Cloud service lifecycle failures are a common source of identity drift because the service often outlives the original approval, deployment team, or security review. Once that happens, permissions accumulate, secrets spread, and nobody can confidently say which NHIs are still needed. NHIMG’s 2025 State of NHIs and Secrets in Cybersecurity reported that 91% of former employee tokens remain active after offboarding, a reminder that retirement is often the weakest lifecycle stage, not the strongest.

This matters because lifecycle gaps turn routine changes into latent exposure. A service that was safe at launch can become over-privileged after migrations, team turnover, or emergency fixes. The issue is amplified when organisations rely on static credentials, as noted in the 2026 Infrastructure Identity Survey, where 67% of organisations still rely heavily on them. Practitioners should treat lifecycle management as an identity control plane concern, not just a documentation exercise.
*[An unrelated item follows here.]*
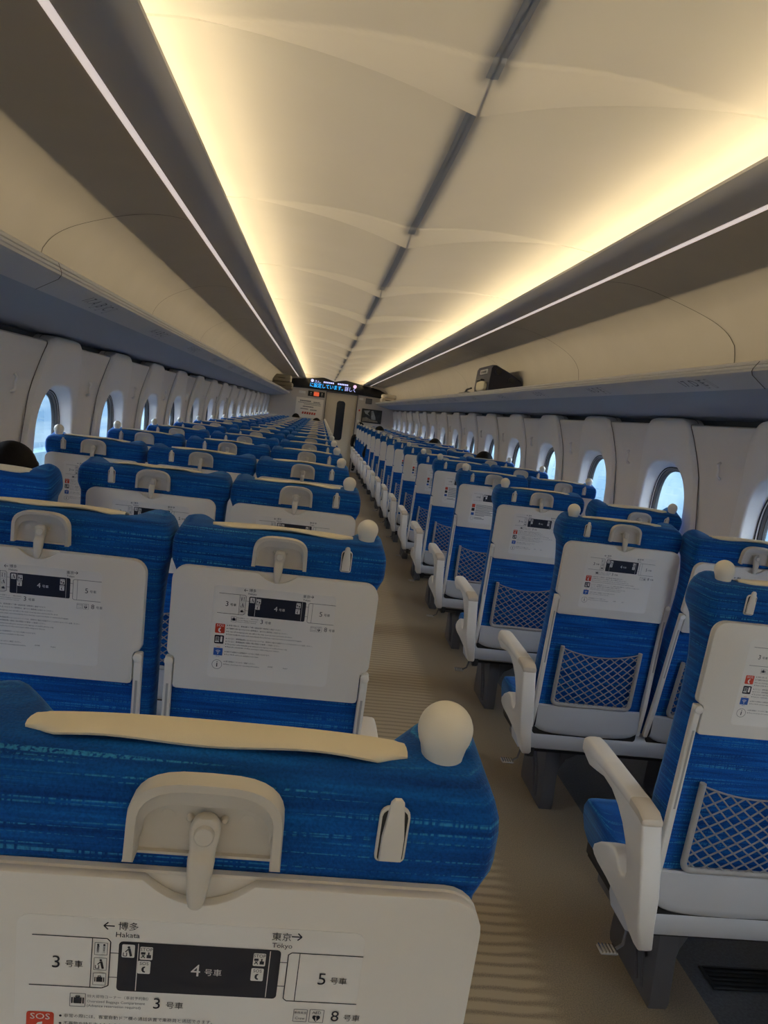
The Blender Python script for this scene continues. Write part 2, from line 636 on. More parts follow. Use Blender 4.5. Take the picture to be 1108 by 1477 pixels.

Organisations typically encounter the consequence only after a breach, failed audit, or unexpected service shutdown, at which point cloud service lifecycle control becomes operationally unavoidable to address.

Standards & Framework Alignment

This section maps relevant standards and security frameworks to the operational risks and controls described in this guidance.

OWASP Non-Human Identity Top 10 address the attack and risk surface, while NIST CSF 2.0 and NIST Zero Trust (SP 800-207) set the governance and control requirements practitioners need to meet.

Framework Control / Reference Relevance
OWASP Non-Human Identity Top 10 NHI-02 Lifecycle drift often starts with secret sprawl and unmanaged service identities.
NIST CSF 2.0 PR.AC-1 Lifecycle governance depends on identity issuance, authorization, and revocation.
NIST Zero Trust (SP 800-207) PL-8 Zero Trust requires continuous verification across the service life, not just at launch.

Track each cloud service identity from creation through retirement and remove unused credentials promptly.